- 3D scene scripts:
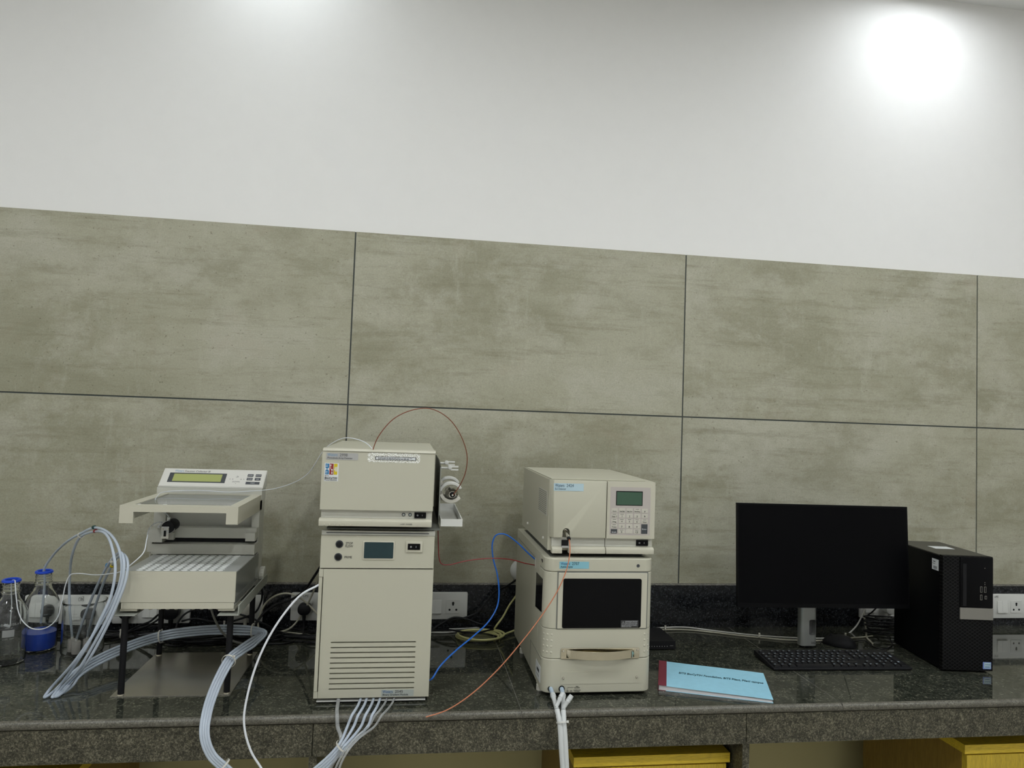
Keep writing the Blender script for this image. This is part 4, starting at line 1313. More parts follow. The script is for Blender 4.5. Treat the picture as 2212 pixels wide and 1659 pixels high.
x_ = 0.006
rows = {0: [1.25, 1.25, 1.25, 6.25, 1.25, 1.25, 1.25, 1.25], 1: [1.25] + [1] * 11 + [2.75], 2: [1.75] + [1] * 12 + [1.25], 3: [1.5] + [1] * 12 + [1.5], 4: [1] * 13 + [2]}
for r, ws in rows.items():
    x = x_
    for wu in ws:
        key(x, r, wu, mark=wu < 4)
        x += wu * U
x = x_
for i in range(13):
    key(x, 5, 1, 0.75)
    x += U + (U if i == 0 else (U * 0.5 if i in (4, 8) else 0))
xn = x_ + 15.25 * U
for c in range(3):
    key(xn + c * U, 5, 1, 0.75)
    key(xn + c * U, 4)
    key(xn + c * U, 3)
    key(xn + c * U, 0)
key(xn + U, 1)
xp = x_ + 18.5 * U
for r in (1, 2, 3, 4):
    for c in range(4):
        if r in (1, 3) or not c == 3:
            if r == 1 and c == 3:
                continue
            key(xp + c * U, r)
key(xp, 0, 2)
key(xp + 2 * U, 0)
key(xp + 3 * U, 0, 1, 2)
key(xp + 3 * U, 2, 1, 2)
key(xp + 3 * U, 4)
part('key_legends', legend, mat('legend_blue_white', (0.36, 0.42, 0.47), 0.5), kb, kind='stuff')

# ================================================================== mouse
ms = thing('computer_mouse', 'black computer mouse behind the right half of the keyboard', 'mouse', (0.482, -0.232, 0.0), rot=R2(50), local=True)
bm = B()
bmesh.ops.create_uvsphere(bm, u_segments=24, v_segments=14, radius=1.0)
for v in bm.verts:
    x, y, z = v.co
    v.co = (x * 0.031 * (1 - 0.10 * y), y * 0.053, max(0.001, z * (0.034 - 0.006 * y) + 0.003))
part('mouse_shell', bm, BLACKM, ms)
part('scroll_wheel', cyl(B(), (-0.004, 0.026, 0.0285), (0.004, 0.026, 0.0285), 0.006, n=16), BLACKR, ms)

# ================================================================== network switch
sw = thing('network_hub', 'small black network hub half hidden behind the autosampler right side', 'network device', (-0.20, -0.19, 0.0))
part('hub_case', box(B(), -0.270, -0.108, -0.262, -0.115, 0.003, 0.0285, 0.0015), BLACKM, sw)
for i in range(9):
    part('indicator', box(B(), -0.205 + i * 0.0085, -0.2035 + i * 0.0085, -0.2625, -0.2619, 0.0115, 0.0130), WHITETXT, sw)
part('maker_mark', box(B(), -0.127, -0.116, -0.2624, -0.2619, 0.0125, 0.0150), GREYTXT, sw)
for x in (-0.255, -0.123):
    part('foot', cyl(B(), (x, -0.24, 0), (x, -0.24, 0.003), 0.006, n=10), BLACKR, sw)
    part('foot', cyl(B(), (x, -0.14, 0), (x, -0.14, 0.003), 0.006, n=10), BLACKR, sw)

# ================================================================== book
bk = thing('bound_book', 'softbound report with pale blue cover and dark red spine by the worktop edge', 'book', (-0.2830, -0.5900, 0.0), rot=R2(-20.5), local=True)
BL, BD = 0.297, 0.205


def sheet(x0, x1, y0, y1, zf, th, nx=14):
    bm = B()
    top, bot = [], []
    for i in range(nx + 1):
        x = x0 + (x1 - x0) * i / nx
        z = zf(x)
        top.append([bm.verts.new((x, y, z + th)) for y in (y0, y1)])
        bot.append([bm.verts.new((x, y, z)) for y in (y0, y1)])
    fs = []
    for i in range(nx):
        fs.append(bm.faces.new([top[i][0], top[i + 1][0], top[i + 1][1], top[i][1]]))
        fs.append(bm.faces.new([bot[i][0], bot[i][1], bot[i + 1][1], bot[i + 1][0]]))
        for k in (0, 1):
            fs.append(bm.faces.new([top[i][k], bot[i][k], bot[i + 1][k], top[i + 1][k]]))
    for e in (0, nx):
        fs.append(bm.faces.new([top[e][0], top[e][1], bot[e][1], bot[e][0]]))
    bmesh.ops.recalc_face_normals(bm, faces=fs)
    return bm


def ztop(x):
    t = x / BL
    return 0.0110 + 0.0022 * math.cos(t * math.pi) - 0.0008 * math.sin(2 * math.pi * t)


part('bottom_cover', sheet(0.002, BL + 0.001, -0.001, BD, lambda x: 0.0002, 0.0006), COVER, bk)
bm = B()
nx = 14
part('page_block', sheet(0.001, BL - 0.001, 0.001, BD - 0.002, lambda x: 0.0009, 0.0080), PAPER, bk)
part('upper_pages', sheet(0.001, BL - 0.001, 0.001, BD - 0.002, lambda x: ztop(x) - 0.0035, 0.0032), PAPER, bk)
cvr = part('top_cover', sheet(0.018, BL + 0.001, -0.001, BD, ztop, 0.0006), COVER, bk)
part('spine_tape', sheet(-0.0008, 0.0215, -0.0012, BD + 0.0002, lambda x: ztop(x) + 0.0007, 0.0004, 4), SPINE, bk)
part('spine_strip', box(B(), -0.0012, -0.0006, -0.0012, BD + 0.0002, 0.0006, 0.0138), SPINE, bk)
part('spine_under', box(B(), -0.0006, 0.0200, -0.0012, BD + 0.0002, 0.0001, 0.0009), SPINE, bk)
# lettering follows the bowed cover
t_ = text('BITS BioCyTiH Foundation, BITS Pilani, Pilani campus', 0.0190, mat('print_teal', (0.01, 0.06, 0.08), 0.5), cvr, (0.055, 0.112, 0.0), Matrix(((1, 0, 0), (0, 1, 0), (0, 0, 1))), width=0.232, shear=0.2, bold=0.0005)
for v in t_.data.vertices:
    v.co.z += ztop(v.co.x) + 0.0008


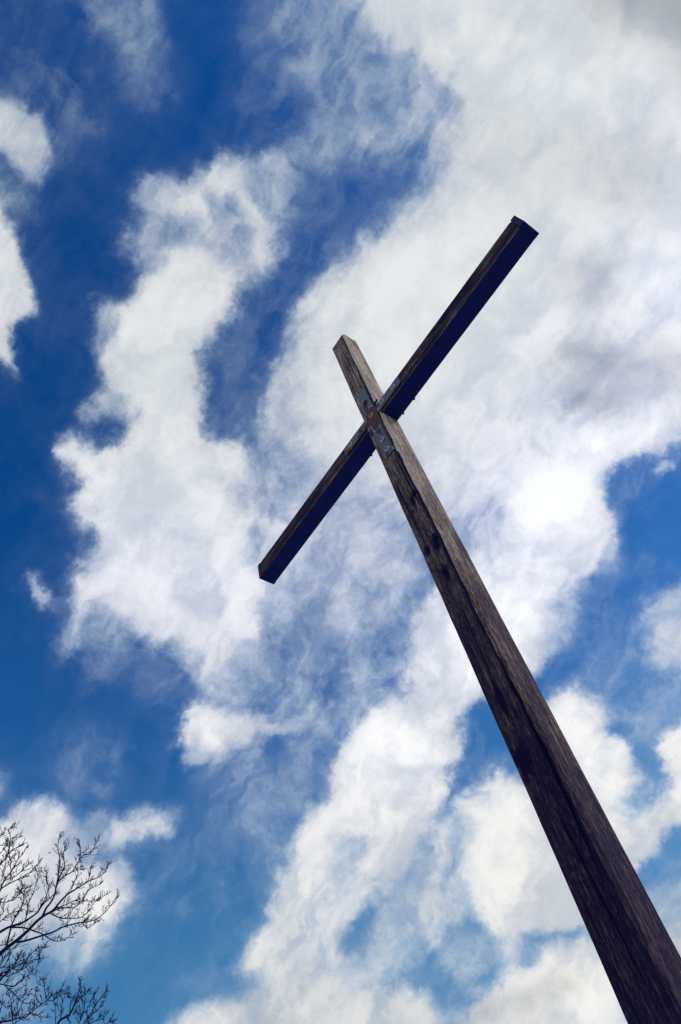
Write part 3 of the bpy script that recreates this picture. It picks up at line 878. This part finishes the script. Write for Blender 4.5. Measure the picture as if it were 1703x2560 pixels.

- What the task asks:
Reproduce each line of the records exactly, and omit every picture.

- Output of the exercise:
Keep writing the Blender script for this image. This is part 4, starting at line 1313. More parts follow. The script is for Blender 4.5. Treat the picture as 2212 pixels wide and 1659 pixels high.
x_ = 0.006
rows = {0: [1.25, 1.25, 1.25, 6.25, 1.25, 1.25, 1.25, 1.25], 1: [1.25] + [1] * 11 + [2.75], 2: [1.75] + [1] * 12 + [1.25], 3: [1.5] + [1] * 12 + [1.5], 4: [1] * 13 + [2]}
for r, ws in rows.items():
    x = x_
    for wu in ws:
        key(x, r, wu, mark=wu < 4)
        x += wu * U
x = x_
for i in range(13):
    key(x, 5, 1, 0.75)
    x += U + (U if i == 0 else (U * 0.5 if i in (4, 8) else 0))
xn = x_ + 15.25 * U
for c in range(3):
    key(xn + c * U, 5, 1, 0.75)
    key(xn + c * U, 4)
    key(xn + c * U, 3)
    key(xn + c * U, 0)
key(xn + U, 1)
xp = x_ + 18.5 * U
for r in (1, 2, 3, 4):
    for c in range(4):
        if r in (1, 3) or not c == 3:
            if r == 1 and c == 3:
                continue
            key(xp + c * U, r)
key(xp, 0, 2)
key(xp + 2 * U, 0)
key(xp + 3 * U, 0, 1, 2)
key(xp + 3 * U, 2, 1, 2)
key(xp + 3 * U, 4)
part('key_legends', legend, mat('legend_blue_white', (0.36, 0.42, 0.47), 0.5), kb, kind='stuff')

# ================================================================== mouse
ms = thing('computer_mouse', 'black computer mouse behind the right half of the keyboard', 'mouse', (0.482, -0.232, 0.0), rot=R2(50), local=True)
bm = B()
bmesh.ops.create_uvsphere(bm, u_segments=24, v_segments=14, radius=1.0)
for v in bm.verts:
    x, y, z = v.co
    v.co = (x * 0.031 * (1 - 0.10 * y), y * 0.053, max(0.001, z * (0.034 - 0.006 * y) + 0.003))
part('mouse_shell', bm, BLACKM, ms)
part('scroll_wheel', cyl(B(), (-0.004, 0.026, 0.0285), (0.004, 0.026, 0.0285), 0.006, n=16), BLACKR, ms)

# ================================================================== network switch
sw = thing('network_hub', 'small black network hub half hidden behind the autosampler right side', 'network device', (-0.20, -0.19, 0.0))
part('hub_case', box(B(), -0.270, -0.108, -0.262, -0.115, 0.003, 0.0285, 0.0015), BLACKM, sw)
for i in range(9):
    part('indicator', box(B(), -0.205 + i * 0.0085, -0.2035 + i * 0.0085, -0.2625, -0.2619, 0.0115, 0.0130), WHITETXT, sw)
part('maker_mark', box(B(), -0.127, -0.116, -0.2624, -0.2619, 0.0125, 0.0150), GREYTXT, sw)
for x in (-0.255, -0.123):
    part('foot', cyl(B(), (x, -0.24, 0), (x, -0.24, 0.003), 0.006, n=10), BLACKR, sw)
    part('foot', cyl(B(), (x, -0.14, 0), (x, -0.14, 0.003), 0.006, n=10), BLACKR, sw)

# ================================================================== book
bk = thing('bound_book', 'softbound report with pale blue cover and dark red spine by the worktop edge', 'book', (-0.2830, -0.5900, 0.0), rot=R2(-20.5), local=True)
BL, BD = 0.297, 0.205


def sheet(x0, x1, y0, y1, zf, th, nx=14):
    bm = B()
    top, bot = [], []
    for i in range(nx + 1):
        x = x0 + (x1 - x0) * i / nx
        z = zf(x)
        top.append([bm.verts.new((x, y, z + th)) for y in (y0, y1)])
        bot.append([bm.verts.new((x, y, z)) for y in (y0, y1)])
    fs = []
    for i in range(nx):
        fs.append(bm.faces.new([top[i][0], top[i + 1][0], top[i + 1][1], top[i][1]]))
        fs.append(bm.faces.new([bot[i][0], bot[i][1], bot[i + 1][1], bot[i + 1][0]]))
        for k in (0, 1):
            fs.append(bm.faces.new([top[i][k], bot[i][k], bot[i + 1][k], top[i + 1][k]]))
    for e in (0, nx):
        fs.append(bm.faces.new([top[e][0], top[e][1], bot[e][1], bot[e][0]]))
    bmesh.ops.recalc_face_normals(bm, faces=fs)
    return bm


def ztop(x):
    t = x / BL
    return 0.0110 + 0.0022 * math.cos(t * math.pi) - 0.0008 * math.sin(2 * math.pi * t)


part('bottom_cover', sheet(0.002, BL + 0.001, -0.001, BD, lambda x: 0.0002, 0.0006), COVER, bk)
bm = B()
nx = 14
part('page_block', sheet(0.001, BL - 0.001, 0.001, BD - 0.002, lambda x: 0.0009, 0.0080), PAPER, bk)
part('upper_pages', sheet(0.001, BL - 0.001, 0.001, BD - 0.002, lambda x: ztop(x) - 0.0035, 0.0032), PAPER, bk)
cvr = part('top_cover', sheet(0.018, BL + 0.001, -0.001, BD, ztop, 0.0006), COVER, bk)
part('spine_tape', sheet(-0.0008, 0.0215, -0.0012, BD + 0.0002, lambda x: ztop(x) + 0.0007, 0.0004, 4), SPINE, bk)
part('spine_strip', box(B(), -0.0012, -0.0006, -0.0012, BD + 0.0002, 0.0006, 0.0138), SPINE, bk)
part('spine_under', box(B(), -0.0006, 0.0200, -0.0012, BD + 0.0002, 0.0001, 0.0009), SPINE, bk)
# lettering follows the bowed cover
t_ = text('BITS BioCyTiH Foundation, BITS Pilani, Pilani campus', 0.0190, mat('print_teal', (0.01, 0.06, 0.08), 0.5), cvr, (0.055, 0.112, 0.0), Matrix(((1, 0, 0), (0, 1, 0), (0, 0, 1))), width=0.232, shear=0.2, bold=0.0005)
for v in t_.data.vertices:
    v.co.z += ztop(v.co.x) + 0.0008


Write part 3 of the bpy script that recreates this picture. It picks up at line 878. This part finishes the script. Write for Blender 4.5. Measure the picture as if it were 1703x2560 pixels.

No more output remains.